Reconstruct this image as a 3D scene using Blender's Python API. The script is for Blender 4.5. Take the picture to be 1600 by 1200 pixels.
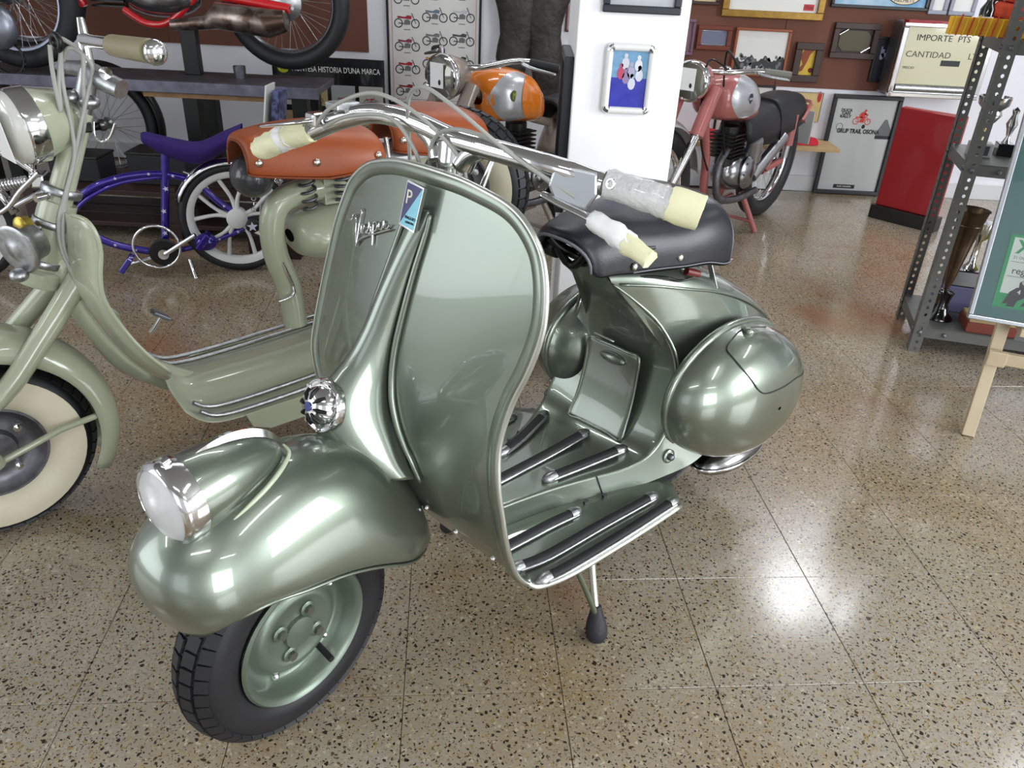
import bpy, bmesh, math, random
import numpy as np
from mathutils import Matrix, Vector
random.seed(7)
PI = math.pi
sc = bpy.context.scene
COL = sc.collection
for o in list(bpy.data.objects): bpy.data.objects.remove(o)

# ------------------------------------------------------------------ camera
FPX = 1248.0; CAMH = 1.23
_dn = np.array([-110., 2240., FPX]); _dn /= np.linalg.norm(_dn)          # world down seen from the camera (x right, y down, z forward)
_fw = np.array([0, 0, 1.]) - _dn * _dn[2]; _fw /= np.linalg.norm(_fw)
_rt = np.cross(_dn, _fw)
RW = np.array([_rt, _fw, -_dn])
cam = bpy.data.cameras.new('camera'); cam.sensor_width = 36; cam.lens = FPX / 1600 * 36; cam.clip_start = .02
camo = bpy.data.objects.new('camera', cam); COL.objects.link(camo)
_M = RW @ np.diag([1., -1., -1.])
camo.matrix_world = Matrix([[*_M[0], 0], [*_M[1], 0], [*_M[2], CAMH], [0, 0, 0, 1]])
sc.camera = camo

# ------------------------------------------------------------------ world, light, exposure
w = bpy.data.worlds.new('world'); sc.world = w; w.use_nodes = True
bg = w.node_tree.nodes['Background']; bg.inputs[0].default_value = (.80, .90, 1, 1); bg.inputs[1].default_value = .8
sc.view_settings.view_transform = 'Standard'; sc.view_settings.look = 'None'
sc.view_settings.gamma = 1; sc.view_settings.use_curve_mapping = False
sc.view_settings.exposure = 0.12
CEIL = 2.85
YB, YF, XL, XR = 4.75, -3.2, -4.2, 4.6      # room: back wall, front wall, left, right
def area(name, loc, size, power, rot=(0, 0, 0), color=(1, 1, 1)):
    l = bpy.data.lights.new(name, 'AREA'); l.shape = 'RECTANGLE'; l.size, l.size_y = size; l.energy = power; l.color = color
    o = bpy.data.objects.new(name, l); o.location = loc; o.rotation_euler = rot; COL.objects.link(o); return o
# daylight through the shop windows behind the photographer and in the right wall
area('window_light', (2.9, YF + .06, 1.45), (2.4, 2.1), 135, (PI / 2, 0, 0), (.93, .97, 1))
area('window_light', (-1.7, YF + .06, 1.45), (1.9, 2.1), 14, (PI / 2, 0, 0), (.93, .97, 1))
area('side_window_light', (XL + .06, -.4, 1.45), (3.4, 2.1), 62, (PI / 2, 0, -PI / 2), (.93, .97, 1))
area('side_window_light', (XR - .06, .3, 1.5), (2.0, 1.9), 150, (PI / 2, 0, PI / 2), (.93, .97, 1))

# ------------------------------------------------------------------ geometry kit
def at(px, py, x=None, y=None, z=None):
    """the point of the room seen at a pixel, on a plane x=, y= or z="""
    d = RW @ np.array([(px - 800) / FPX, (py - 600) / FPX, 1.])
    i, v = (0, x) if x is not None else (1, y) if y is not None else (2, z)
    c = np.array([0, 0, CAMH]); return c + d * (v - c[i]) / d[i]
class Frame:
    """a vehicle's own axes: x forward, y to its left, z up"""
    def __init__(s, ox, oy, deg, oz=0.):
        a = math.radians(deg); s.deg = deg; s.O = np.array([ox, oy, oz])
        s.R = np.array([[math.cos(a), -math.sin(a), 0], [math.sin(a), math.cos(a), 0], [0, 0, 1.]])
    def to(s, p, other):                                # my local point in another frame
        return other.R.T @ (s.O + s.R @ np.array(p, float) - other.O)
    def mat(s): return Matrix([[*s.R[0], s.O[0]], [*s.R[1], s.O[1]], [*s.R[2], s.O[2]], [0, 0, 0, 1]])
def cr(pts, n=8, closed=False):
    """Catmull-Rom through points, n samples per span"""
    P = np.array(pts, float); m = len(P); out = []
    for i in range(m if closed else m - 1):
        if closed: a, b, c, d = P[(i - 1) % m], P[i], P[(i + 1) % m], P[(i + 2) % m]
        else: a, b, c, d = P[max(i - 1, 0)], P[i], P[i + 1], P[min(i + 2, m - 1)]
        for k in range(n):
            t = k / n
            out.append(.5 * ((2 * b) + (c - a) * t + (2 * a - 5 * b + 4 * c - d) * t * t + (3 * b - a - 3 * c + d) * t ** 3))
    if not closed: out.append(P[-1])
    return np.array(out)
def itp(x, xs, ys):
    xs = np.array(xs, float); ys = np.array(ys, float); o = np.argsort(xs); return float(np.interp(x, xs[o], ys[o]))
def basis(d):
    d = np.array(d, float); d /= np.linalg.norm(d) + 1e-12
    a = np.array([0, 0, 1.]) if abs(d[2]) < .9 else np.array([1., 0, 0])
    u = np.cross(a, d); u /= np.linalg.norm(u); return u, np.cross(d, u), d
class G:
    def __init__(s): s.v = []; s.f = []; s.mi = []; s.m = 0
    def mat(s, i): s.m = i; return s
    def add(s, vs, fs):
        o = len(s.v); s.v += [tuple(map(float, p)) for p in vs]
        s.f += [tuple(o + i for i in f) for f in fs]; s.mi += [s.m] * len(fs); return s
    def grid(s, A, cu=False, cv=False, flip=False):
        A = np.array(A, float); n, m = A.shape[:2]; fs = []
        for i in range(n if cu else n - 1):
            for j in range(m if cv else m - 1):
                q = (i * m + j, i * m + (j + 1) % m, ((i + 1) % n) * m + (j + 1) % m, ((i + 1) % n) * m + j)
                fs.append(q[::-1] if flip else q)
        return s.add(A.reshape(-1, 3), fs)
    def box(s, c, d, R=None):
        c = np.array(c, float); hx, hy, hz = np.array(d, float) / 2
        V = np.array([(x, y, z) for x in (-hx, hx) for y in (-hy, hy) for z in (-hz, hz)])
        if R is not None: V = V @ np.array(R).T
        return s.add(V + c, [(0, 1, 3, 2), (4, 6, 7, 5), (0, 4, 5, 1), (2, 3, 7, 6), (0, 2, 6, 4), (1, 5, 7, 3)])
    def bar(s, a, b, wd, ht, up=(0, 0, 1)):
        a = np.array(a, float); b = np.array(b, float); d = b - a; L = np.linalg.norm(d); d /= L
        u = np.cross(np.array(up, float), d); u /= np.linalg.norm(u) + 1e-9; v = np.cross(d, u)
        return s.box((a + b) / 2, (L, wd, ht), np.array([d, u, v]).T)
    def tube(s, pts, r, n=10, caps=True, closed=False, flat=1., up=None):
        P = np.array(pts, float); m = len(P); rr = np.full(m, float(r)) if np.isscalar(r) else np.interp(np.linspace(0, 1, m), np.linspace(0, 1, len(r)), r)
        T = np.zeros_like(P)
        for i in range(m):
            a = P[(i - 1) % m] if closed else P[max(i - 1, 0)]; b = P[(i + 1) % m] if closed else P[min(i + 1, m - 1)]
            T[i] = (b - a) / (np.linalg.norm(b - a) + 1e-12)
        u = basis(T[0])[0] if up is None else np.cross(np.array(up, float), T[0]); u = u / (np.linalg.norm(u) + 1e-12); rings = []
        for i in range(m):
            if up is not None: u = np.cross(np.array(up, float), T[i])
            u = u - T[i] * (u @ T[i]); u /= np.linalg.norm(u) + 1e-12; v = np.cross(T[i], u)
            rings.append([P[i] + rr[i] * (u * math.cos(t) + v * math.sin(t) * flat) for t in np.linspace(0, 2 * PI, n, endpoint=False)])
        o = len(s.v); s.grid(rings, cu=closed, cv=True)
        if caps and not closed:
            s.f += [tuple(o + k for k in range(n))[::-1], tuple(o + (m - 1) * n + k for k in range(n))]; s.mi += [s.m] * 2
        return s
    def cyl(s, a, b, r, r2=None, n=16): return s.tube([a, b], [r, r if r2 is None else r2], n)
    def lathe(s, prof, org=(0, 0, 0), axis=(0, 0, 1), n=24, caps=True, a0=0, a1=2 * PI):
        """prof: (radius, height along axis)"""
        u, v, d = basis(axis); org = np.array(org, float); full = abs(a1 - a0 - 2 * PI) < 1e-6
        ts = np.linspace(a0, a1, n, endpoint=not full)
        R = [[org + d * h + (u * math.cos(t) + v * math.sin(t)) * max(r, 1e-5) for t in ts] for r, h in prof]
        o = len(s.v); s.grid(R, cv=full)
        if caps and full:
            m = len(R)
            if prof[0][0] > 1e-4: s.f.append(tuple(o + k for k in range(n))[::-1]); s.mi.append(s.m)
            if prof[-1][0] > 1e-4: s.f.append(tuple(o + (m - 1) * n + k for k in range(n))); s.mi.append(s.m)
        return s
    def ell(s, c, r, n=20, m=12, R=None):
        V = [[(math.cos(a) * math.sin(b) * r[0], math.sin(a) * math.sin(b) * r[1], math.cos(b) * r[2]) for a in np.linspace(0, 2 * PI, n, endpoint=False)] for b in np.linspace(1e-3, PI - 1e-3, m)]
        V = np.array(V)
        if R is not None: V = V @ np.array(R).T
        return s.grid(V + np.array(c, float), cv=True, flip=True)
    def ring(s, c, R, r, axis=(0, 1, 0), n=40, m=10, flat=1., a0=0, a1=2 * PI):
        u, v, d = basis(axis); c = np.array(c, float); full = abs(a1 - a0 - 2 * PI) < 1e-6
        A = [[c + (u * math.cos(t) + v * math.sin(t)) * (R + r * math.cos(q)) + d * r * flat * math.sin(q) for q in np.linspace(0, 2 * PI, m, endpoint=False)] for t in np.linspace(a0, a1, n, endpoint=not full)]
        return s.grid(A, cu=full, cv=True, flip=True)
    def prism(s, poly, d, org=(0, 0, 0), u=(1, 0, 0), v=(0, 0, 1)):
        """2-D polygon in axes u, v, pushed by vector d"""
        u = np.array(u, float); v = np.array(v, float); o = np.array(org, float); d = np.array(d, float); n = len(poly)
        A = [o + u * a + v * b for a, b in poly]; B = [p + d for p in A]
        return s.add(A + B, [tuple(range(n))[::-1], tuple(range(n, 2 * n))] + [(i, (i + 1) % n, (i + 1) % n + n, i + n) for i in range(n)])
    def xf(s, fn, start=0): s.v[start:] = [tuple(map(float, fn(np.array(p)))) for p in s.v[start:]]; return s
    def obj(s, name, mats, parent=None, smooth=None, sub=0, bevel=0, solid=0, merge=0, label=None, kind=None, loc=None):
        me = bpy.data.meshes.new(name); me.from_pydata(s.v, [], s.f)
        mats = mats if isinstance(mats, (list, tuple)) else [mats]
        for m in mats: me.materials.append(m)
        if len(mats) > 1: me.polygons.foreach_set('material_index', [min(i, len(mats) - 1) for i in s.mi])
        bm = bmesh.new(); bm.from_mesh(me)
        if merge: bmesh.ops.remove_doubles(bm, verts=bm.verts, dist=merge)
        bmesh.ops.recalc_face_normals(bm, faces=bm.faces); bm.to_mesh(me); bm.free()
        if smooth is not None:
            me.polygons.foreach_set('use_smooth', [True] * len(me.polygons))
            if smooth < 180: me.set_sharp_from_angle(angle=math.radians(smooth))
        o = bpy.data.objects.new(name, me); COL.objects.link(o)
        if parent is not None: o.parent = parent
        if solid: md = o.modifiers.new('s', 'SOLIDIFY'); md.thickness = abs(solid); md.offset = -1 if solid > 0 else 1
        if bevel: md = o.modifiers.new('b', 'BEVEL'); md.width = bevel; md.segments = 2; md.limit_method = 'ANGLE'; md.angle_limit = math.radians(40)
        if sub: md = o.modifiers.new('u', 'SUBSURF'); md.levels = sub; md.render_levels = sub
        if label: o['label'] = label
        if kind: o['kind'] = kind
        if loc is not None: o.location = loc
        return o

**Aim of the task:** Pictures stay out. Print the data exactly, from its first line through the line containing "for o in list(bpy.data.objects): bpy.data.objects.remove(o)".

**Solution for this exercise:**
Reconstruct this image as a 3D scene using Blender's Python API. The script is for Blender 4.5. Take the picture to be 1600 by 1200 pixels.
import bpy, bmesh, math, random
import numpy as np
from mathutils import Matrix, Vector
random.seed(7)
PI = math.pi
sc = bpy.context.scene
COL = sc.collection
for o in list(bpy.data.objects): bpy.data.objects.remove(o)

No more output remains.